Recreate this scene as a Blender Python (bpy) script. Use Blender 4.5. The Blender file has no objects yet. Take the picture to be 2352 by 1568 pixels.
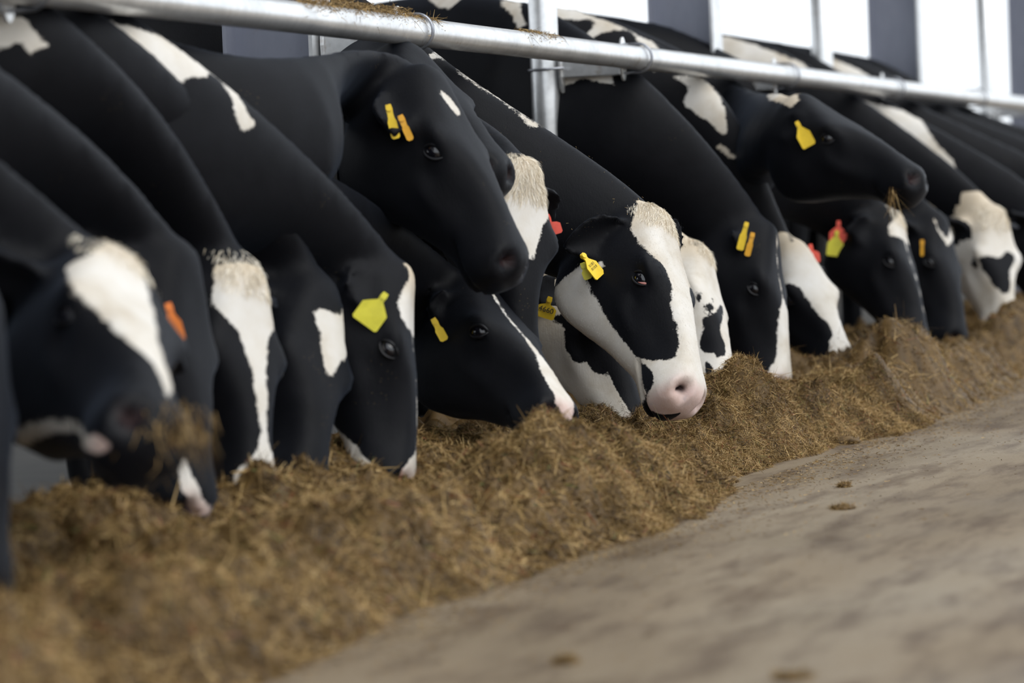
import bpy, bmesh, math, random
import numpy as np
from mathutils import Vector, Matrix

# ------------------------------------------------------------------ camera, sky, light, exposure
scene = bpy.context.scene
COL = scene.collection
YAW, PITCH, ROLL = 0.35014589, 0.04252249, 0.03908252
CAM = np.array([0.0, 0.0, 0.66])
def cam_basis(a, p, r):
    F = np.array([math.cos(a)*math.cos(p), math.sin(a)*math.cos(p), -math.sin(p)])
    R = np.array([math.sin(a), -math.cos(a), 0.0]); U = np.cross(R, F)
    return R*math.cos(r)-U*math.sin(r), U*math.cos(r)+R*math.sin(r), F
_r, _u, _f = cam_basis(YAW, PITCH, ROLL)
cd = bpy.data.cameras.new('camera'); cam = bpy.data.objects.new('camera', cd); COL.objects.link(cam)
cam.matrix_world = Matrix(((_r[0], _u[0], -_f[0], CAM[0]), (_r[1], _u[1], -_f[1], CAM[1]), (_r[2], _u[2], -_f[2], CAM[2]), (0, 0, 0, 1)))
cd.sensor_width = 36.0; cd.sensor_fit = 'HORIZONTAL'; cd.lens = 36.0*6860/2352
cd.clip_start = 0.05; cd.clip_end = 400
cd.dof.use_dof = True; cd.dof.focus_distance = 7.5; cd.dof.aperture_fstop = 2.6
scene.camera = cam
scene.view_settings.view_transform = 'Standard'; scene.view_settings.look = 'None'
scene.view_settings.gamma = 1.0; scene.view_settings.use_curve_mapping = False
scene.view_settings.exposure = 0.0

world = bpy.data.worlds.new('overcast_sky'); scene.world = world; world.use_nodes = True
nt = world.node_tree; bg = nt.nodes['Background']
bg.inputs[0].default_value = (0.90, 0.95, 1.0, 1); bg.inputs[1].default_value = 1.55
sd = bpy.data.lights.new('veiled_sun', 'SUN'); sd.energy = 1.5; sd.angle = math.radians(40); sd.color = (1.0, 0.97, 0.92)
sun = bpy.data.objects.new('veiled_sun', sd); COL.objects.link(sun)
sun.rotation_euler = Vector((0.25, 0.62, -0.75)).to_track_quat('-Z', 'Y').to_euler()

RNG = np.random.default_rng(7); random.seed(7)
RAIL_Y, RAIL_Z = 2.68, 1.11

# ------------------------------------------------------------------ helpers
def tag(o, label=None, cat=None, group=None, kind=None):
    if label: o['label'] = label
    if cat: o['category'] = cat
    if group: o['group'] = group
    if kind: o['kind'] = kind
    return o
def link(name, mesh, mat=None, parent=None, smooth=True):
    if mat is not None:
        for m in (mat if isinstance(mat, (list, tuple)) else [mat]): mesh.materials.append(m)
    if smooth: mesh.shade_smooth()
    o = bpy.data.objects.new(name, mesh); COL.objects.link(o)
    if parent is not None: o.parent = parent
    return o
def mesh_from(name, v, f):
    me = bpy.data.meshes.new(name); me.from_pydata([tuple(map(float, p)) for p in v], [], [tuple(map(int, q)) for q in f]); me.update(); return me
def fast_mesh(name, V, F):          # F: (n,k) array of equal polygons
    me = bpy.data.meshes.new(name); V = np.ascontiguousarray(V, np.float32); F = np.ascontiguousarray(F, np.int32); n, k = F.shape
    me.vertices.add(len(V)); me.vertices.foreach_set('co', V.ravel())
    me.loops.add(n*k); me.loops.foreach_set('vertex_index', F.ravel())
    me.polygons.add(n); me.polygons.foreach_set('loop_start', np.arange(0, n*k, k, dtype=np.int32)); me.polygons.foreach_set('loop_total', np.full(n, k, np.int32))
    me.update(calc_edges=True); return me
class MB:
    def __init__(s): s.v = []; s.f = []
    def add(s, v, f):
        o = len(s.v); s.v += [tuple(p) for p in v]; s.f += [tuple(i+o for i in q) for q in f]
    def box(s, lo, hi):
        x0, y0, z0 = lo; x1, y1, z1 = hi
        s.add([(x0,y0,z0),(x1,y0,z0),(x1,y1,z0),(x0,y1,z0),(x0,y0,z1),(x1,y0,z1),(x1,y1,z1),(x0,y1,z1)],
              [(3,2,1,0),(4,5,6,7),(0,1,5,4),(1,2,6,5),(2,3,7,6),(3,0,4,7)])
    def tube(s, pts, rad, n=16, cap=True):
        pts = [np.array(p, float) for p in pts]; k = len(pts)
        rad = [rad]*k if np.isscalar(rad) else list(rad)
        rings = []; up = None
        for i, p in enumerate(pts):
            t = pts[min(i+1, k-1)]-pts[max(i-1, 0)]; t = t/np.linalg.norm(t)
            if up is None:
                up = np.array([0, 0, 1.0]) if abs(t[2]) < .9 else np.array([1.0, 0, 0])
            a = np.cross(t, up); a /= np.linalg.norm(a); b = np.cross(a, t); up = b
            rings.append([p+rad[i]*(math.cos(2*math.pi*j/n)*a+math.sin(2*math.pi*j/n)*b) for j in range(n)])
        v = [q for r in rings for q in r]; f = []
        for i in range(k-1):
            for j in range(n): f.append((i*n+j, i*n+(j+1) % n, (i+1)*n+(j+1) % n, (i+1)*n+j))
        if cap: f.append(tuple(range(n-1, -1, -1))); f.append(tuple((k-1)*n+j for j in range(n)))
        s.add(v, f)
    def build(s, name, mat=None, parent=None, smooth=True, loc=None):
        o = link(name, mesh_from(name, s.v, s.f), mat, parent, smooth)
        if loc is not None: o.location = loc
        return o
def empty(name, loc):
    o = bpy.data.objects.new(name, None); COL.objects.link(o); o.location = loc; o.empty_display_size = .1; return o
def bevel(o, w, seg=2):
    m = o.modifiers.new('bevel', 'BEVEL'); m.width = w; m.segments = seg; m.limit_method = 'ANGLE'; m.angle_limit = math.radians(40); return o

# ------------------------------------------------------------------ materials
def new_mat(name):
    m = bpy.data.materials.new(name); m.use_nodes = True; n = m.node_tree; b = n.nodes['Principled BSDF']; return m, n, b
def nd(n, t, **kw):
    x = n.nodes.new(t)
    for k, v in kw.items(): setattr(x, k, v)
    return x
def noise(n, scale, detail=4, rough=.55, vec=None, dist=0.0):
    x = nd(n, 'ShaderNodeTexNoise'); x.inputs['Scale'].default_value = scale; x.inputs['Detail'].default_value = detail
    x.inputs['Roughness'].default_value = rough; x.inputs['Distortion'].default_value = dist
    if vec is not None: n.links.new(vec, x.inputs['Vector'])
    return x
def ramp(n, src, stops):
    r = nd(n, 'ShaderNodeValToRGB'); e = r.color_ramp.elements
    while len(e) < len(stops): e.new(.5)
    for i, (p, c) in enumerate(stops): e[i].position = p; e[i].color = (*c, 1) if len(c) == 3 else c
    n.links.new(src, r.inputs[0]); return r
def mixc(n, fac, a, b, mode='MIX'):
    x = nd(n, 'ShaderNodeMix', data_type='RGBA', blend_type=mode)
    for i, v in ((0, fac), (6, a), (7, b)):
        if hasattr(v, 'is_linked') or isinstance(v, bpy.types.NodeSocket): n.links.new(v, x.inputs[i])
        else: x.inputs[i].default_value = v if i == 0 else (*v, 1)
    return x.outputs[2]
def mth(n, op, a, b=None, c=None, clamp=False):
    x = nd(n, 'ShaderNodeMath', operation=op); x.use_clamp = clamp
    for i, v in ((0, a), (1, b), (2, c)):
        if v is None: continue
        if isinstance(v, bpy.types.NodeSocket): n.links.new(v, x.inputs[i])
        else: x.inputs[i].default_value = v
    return x.outputs[0]
def attr(n, name):
    x = nd(n, 'ShaderNodeAttribute'); x.attribute_name = name; return x
def coords(n, scale=(1, 1, 1), out='Object'):
    t = nd(n, 'ShaderNodeTexCoord'); m = nd(n, 'ShaderNodeMapping'); m.inputs['Scale'].default_value = scale
    n.links.new(t.outputs[out], m.inputs[0]); return m.outputs[0]
def bump(n, b, h, strength, dist):
    x = nd(n, 'ShaderNodeBump'); x.inputs['Strength'].default_value = strength; x.inputs['Distance'].default_value = dist
    n.links.new(h, x.inputs['Height']); n.links.new(x.outputs[0], b.inputs['Normal'])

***

= EXERCISE REQUIREMENTS =
With all pictures left out, please transcribe exactly the lines from the start of the material through the line with "scene.view_settings.exposure = 0.0".

= FINISHED EXERCISE =
Recreate this scene as a Blender Python (bpy) script. Use Blender 4.5. The Blender file has no objects yet. Take the picture to be 2352 by 1568 pixels.
import bpy, bmesh, math, random
import numpy as np
from mathutils import Vector, Matrix

# ------------------------------------------------------------------ camera, sky, light, exposure
scene = bpy.context.scene
COL = scene.collection
YAW, PITCH, ROLL = 0.35014589, 0.04252249, 0.03908252
CAM = np.array([0.0, 0.0, 0.66])
def cam_basis(a, p, r):
    F = np.array([math.cos(a)*math.cos(p), math.sin(a)*math.cos(p), -math.sin(p)])
    R = np.array([math.sin(a), -math.cos(a), 0.0]); U = np.cross(R, F)
    return R*math.cos(r)-U*math.sin(r), U*math.cos(r)+R*math.sin(r), F
_r, _u, _f = cam_basis(YAW, PITCH, ROLL)
cd = bpy.data.cameras.new('camera'); cam = bpy.data.objects.new('camera', cd); COL.objects.link(cam)
cam.matrix_world = Matrix(((_r[0], _u[0], -_f[0], CAM[0]), (_r[1], _u[1], -_f[1], CAM[1]), (_r[2], _u[2], -_f[2], CAM[2]), (0, 0, 0, 1)))
cd.sensor_width = 36.0; cd.sensor_fit = 'HORIZONTAL'; cd.lens = 36.0*6860/2352
cd.clip_start = 0.05; cd.clip_end = 400
cd.dof.use_dof = True; cd.dof.focus_distance = 7.5; cd.dof.aperture_fstop = 2.6
scene.camera = cam
scene.view_settings.view_transform = 'Standard'; scene.view_settings.look = 'None'
scene.view_settings.gamma = 1.0; scene.view_settings.use_curve_mapping = False
scene.view_settings.exposure = 0.0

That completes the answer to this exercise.